3層のブルーレイディスクでは、現在100GBのBD-XLを製品化。今年3月からは、パナソニックとソニーが持つ技術を活用して、データセンター向けのアーカイブディスクの量産化を開始。2015年以降には300GB、2018年度以降には500GBのアーカイブディスクの量産を開始する考えであり、2020年以降には1TBのアーカイブディスクの量産に着手するという長期的な戦略を描いている。
大容量化については、両面ディスク技術、片面3層という基本仕様は変えずに、クロストークキャンセル技術を活用した狭トラックピッチの採用のほか、符号間干渉除去技術や多値記録再生技術による高線密度化などの信号処理技術によって、これを実現する考えだ。
BDフォーマットではトラックのGroove部分だけを使用していたが、アーカイバルディスクのフォーマットでは、Land部分も使用。隣接トラックからのクロストークを除去し、両方のトラックを明確に切り分けて読み込むことができるようにする「クロストークキャンセル」機能が重要な役割を果たす。そのためには、光ピックアップ技術やシステムLSI技術の設計でも大幅な改善が必要になってくる。

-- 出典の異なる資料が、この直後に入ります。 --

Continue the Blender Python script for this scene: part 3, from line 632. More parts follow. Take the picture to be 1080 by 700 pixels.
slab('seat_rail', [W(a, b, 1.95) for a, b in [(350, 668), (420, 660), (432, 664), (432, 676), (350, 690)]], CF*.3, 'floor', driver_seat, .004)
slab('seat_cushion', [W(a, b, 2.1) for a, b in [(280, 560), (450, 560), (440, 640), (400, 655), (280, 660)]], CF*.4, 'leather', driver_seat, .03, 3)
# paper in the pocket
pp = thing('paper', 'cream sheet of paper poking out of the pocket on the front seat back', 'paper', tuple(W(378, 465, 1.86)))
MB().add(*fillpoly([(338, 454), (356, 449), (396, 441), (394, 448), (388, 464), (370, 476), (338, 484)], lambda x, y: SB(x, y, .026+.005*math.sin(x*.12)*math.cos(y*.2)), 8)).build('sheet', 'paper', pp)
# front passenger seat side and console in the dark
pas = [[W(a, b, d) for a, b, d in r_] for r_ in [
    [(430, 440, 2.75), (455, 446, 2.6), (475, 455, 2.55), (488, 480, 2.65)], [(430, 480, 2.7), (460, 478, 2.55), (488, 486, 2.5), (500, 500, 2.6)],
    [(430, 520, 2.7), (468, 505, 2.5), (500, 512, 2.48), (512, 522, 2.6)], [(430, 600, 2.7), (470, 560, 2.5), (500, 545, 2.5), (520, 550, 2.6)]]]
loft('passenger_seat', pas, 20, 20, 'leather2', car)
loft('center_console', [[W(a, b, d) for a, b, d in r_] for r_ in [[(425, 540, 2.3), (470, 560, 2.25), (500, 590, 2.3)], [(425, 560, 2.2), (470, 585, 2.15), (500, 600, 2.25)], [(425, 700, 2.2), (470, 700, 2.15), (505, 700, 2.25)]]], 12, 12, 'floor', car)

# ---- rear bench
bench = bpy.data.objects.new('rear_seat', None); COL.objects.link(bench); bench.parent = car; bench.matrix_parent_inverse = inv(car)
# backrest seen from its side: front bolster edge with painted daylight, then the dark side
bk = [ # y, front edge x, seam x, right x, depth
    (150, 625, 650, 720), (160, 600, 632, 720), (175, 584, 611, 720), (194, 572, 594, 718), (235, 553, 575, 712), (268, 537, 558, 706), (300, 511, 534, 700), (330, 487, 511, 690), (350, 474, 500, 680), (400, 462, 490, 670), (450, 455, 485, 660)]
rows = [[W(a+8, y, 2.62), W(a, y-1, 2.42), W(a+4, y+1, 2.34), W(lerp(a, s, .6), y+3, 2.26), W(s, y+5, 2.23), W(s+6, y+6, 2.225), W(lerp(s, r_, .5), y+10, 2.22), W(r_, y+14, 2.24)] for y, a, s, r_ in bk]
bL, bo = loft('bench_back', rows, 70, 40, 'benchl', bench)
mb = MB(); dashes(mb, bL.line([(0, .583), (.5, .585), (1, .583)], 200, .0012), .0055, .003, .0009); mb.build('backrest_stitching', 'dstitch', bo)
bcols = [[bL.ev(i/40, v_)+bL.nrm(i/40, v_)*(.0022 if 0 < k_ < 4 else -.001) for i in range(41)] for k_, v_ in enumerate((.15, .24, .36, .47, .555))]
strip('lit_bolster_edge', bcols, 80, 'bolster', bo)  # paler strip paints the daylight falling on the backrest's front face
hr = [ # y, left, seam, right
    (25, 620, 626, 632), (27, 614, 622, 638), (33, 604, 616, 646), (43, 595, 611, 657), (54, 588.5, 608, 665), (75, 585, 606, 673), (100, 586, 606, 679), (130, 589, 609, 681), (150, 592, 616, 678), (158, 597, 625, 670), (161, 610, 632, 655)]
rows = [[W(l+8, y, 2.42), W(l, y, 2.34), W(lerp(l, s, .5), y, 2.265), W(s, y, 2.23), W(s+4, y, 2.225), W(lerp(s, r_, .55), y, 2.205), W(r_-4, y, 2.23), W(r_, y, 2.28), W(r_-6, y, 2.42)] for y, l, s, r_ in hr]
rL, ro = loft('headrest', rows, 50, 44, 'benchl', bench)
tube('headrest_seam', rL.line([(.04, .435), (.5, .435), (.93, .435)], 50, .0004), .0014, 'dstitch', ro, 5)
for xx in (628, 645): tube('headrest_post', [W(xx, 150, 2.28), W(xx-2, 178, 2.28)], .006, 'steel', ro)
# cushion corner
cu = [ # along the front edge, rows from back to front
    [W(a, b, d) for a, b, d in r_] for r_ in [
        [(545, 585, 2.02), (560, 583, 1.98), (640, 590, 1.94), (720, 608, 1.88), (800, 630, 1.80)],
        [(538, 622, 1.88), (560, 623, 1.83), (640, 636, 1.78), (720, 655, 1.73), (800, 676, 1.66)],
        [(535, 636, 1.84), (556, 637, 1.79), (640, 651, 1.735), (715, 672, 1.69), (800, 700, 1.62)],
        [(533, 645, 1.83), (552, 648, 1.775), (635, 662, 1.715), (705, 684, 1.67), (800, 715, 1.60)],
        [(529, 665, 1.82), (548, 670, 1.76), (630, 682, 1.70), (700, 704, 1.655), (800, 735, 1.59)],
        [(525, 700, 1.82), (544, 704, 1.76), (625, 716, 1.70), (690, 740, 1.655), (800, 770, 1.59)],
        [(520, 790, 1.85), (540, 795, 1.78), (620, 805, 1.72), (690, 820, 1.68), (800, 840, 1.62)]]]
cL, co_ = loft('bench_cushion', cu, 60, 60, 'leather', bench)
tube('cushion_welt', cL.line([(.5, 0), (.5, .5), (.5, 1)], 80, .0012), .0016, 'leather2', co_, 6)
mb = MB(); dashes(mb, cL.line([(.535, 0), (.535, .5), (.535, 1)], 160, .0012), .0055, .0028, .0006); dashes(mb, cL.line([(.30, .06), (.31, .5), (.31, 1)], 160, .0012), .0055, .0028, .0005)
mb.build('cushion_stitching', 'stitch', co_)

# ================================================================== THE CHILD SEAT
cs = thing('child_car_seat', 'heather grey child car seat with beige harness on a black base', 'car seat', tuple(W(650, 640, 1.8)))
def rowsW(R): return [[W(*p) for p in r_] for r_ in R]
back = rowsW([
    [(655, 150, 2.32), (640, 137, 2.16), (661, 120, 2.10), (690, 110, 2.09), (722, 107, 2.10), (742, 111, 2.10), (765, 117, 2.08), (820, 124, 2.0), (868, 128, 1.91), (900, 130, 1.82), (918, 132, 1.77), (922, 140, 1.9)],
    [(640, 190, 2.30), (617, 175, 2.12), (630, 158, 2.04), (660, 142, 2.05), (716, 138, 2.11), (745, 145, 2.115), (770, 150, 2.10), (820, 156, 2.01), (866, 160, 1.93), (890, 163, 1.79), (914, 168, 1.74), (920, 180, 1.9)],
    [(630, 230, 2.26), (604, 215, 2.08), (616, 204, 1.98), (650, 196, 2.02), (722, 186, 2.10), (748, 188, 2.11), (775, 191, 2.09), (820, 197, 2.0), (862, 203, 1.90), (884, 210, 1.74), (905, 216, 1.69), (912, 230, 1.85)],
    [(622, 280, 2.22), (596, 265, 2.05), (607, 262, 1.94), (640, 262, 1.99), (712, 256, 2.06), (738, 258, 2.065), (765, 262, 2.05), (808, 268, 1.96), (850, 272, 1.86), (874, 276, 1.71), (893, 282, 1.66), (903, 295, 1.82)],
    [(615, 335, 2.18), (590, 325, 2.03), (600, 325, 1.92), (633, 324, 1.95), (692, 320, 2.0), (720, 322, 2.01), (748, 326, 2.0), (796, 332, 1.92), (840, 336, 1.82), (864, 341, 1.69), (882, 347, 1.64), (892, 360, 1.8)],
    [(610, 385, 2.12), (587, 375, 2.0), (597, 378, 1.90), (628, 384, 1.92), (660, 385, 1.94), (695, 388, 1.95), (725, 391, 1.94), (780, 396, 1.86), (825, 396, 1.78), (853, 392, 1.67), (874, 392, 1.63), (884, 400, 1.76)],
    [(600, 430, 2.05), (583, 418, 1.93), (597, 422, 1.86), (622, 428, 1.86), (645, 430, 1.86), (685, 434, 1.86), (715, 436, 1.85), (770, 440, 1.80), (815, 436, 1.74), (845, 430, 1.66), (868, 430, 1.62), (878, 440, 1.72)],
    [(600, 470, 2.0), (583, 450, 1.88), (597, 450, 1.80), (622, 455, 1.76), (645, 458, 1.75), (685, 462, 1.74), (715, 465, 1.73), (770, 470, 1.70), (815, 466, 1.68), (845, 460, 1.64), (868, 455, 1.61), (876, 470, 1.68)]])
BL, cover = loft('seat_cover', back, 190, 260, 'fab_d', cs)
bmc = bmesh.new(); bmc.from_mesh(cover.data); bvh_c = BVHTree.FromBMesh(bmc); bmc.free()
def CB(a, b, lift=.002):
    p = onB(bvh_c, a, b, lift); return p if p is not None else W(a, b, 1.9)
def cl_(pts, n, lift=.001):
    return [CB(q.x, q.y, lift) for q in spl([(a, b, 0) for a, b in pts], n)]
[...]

「300GBのアーカイブディスクは、1層あたり50GBという大容量化を実現し、これを表に3層、裏に3層の記録層を設けることで実現する。また、500GBでは、1層あたり83.3GBの容量とし、それを3層ずつ表裏に用意する。民生用設備を転用して生産は可能だが、量産化に向けた歩留まりの改善が今後の課題になる」と、パナソニック AVCネットワークス社開発グループメディア開発チームの宮川直康チームリーダーは語る。
今後、津山工場では、より高密度なアーカイバルディスクの量産化に向けた挑戦が始まることになる。これと同時に、今後は、民生用ブルーレイディスクは、徐々に海外生産が増加することになりそうだという。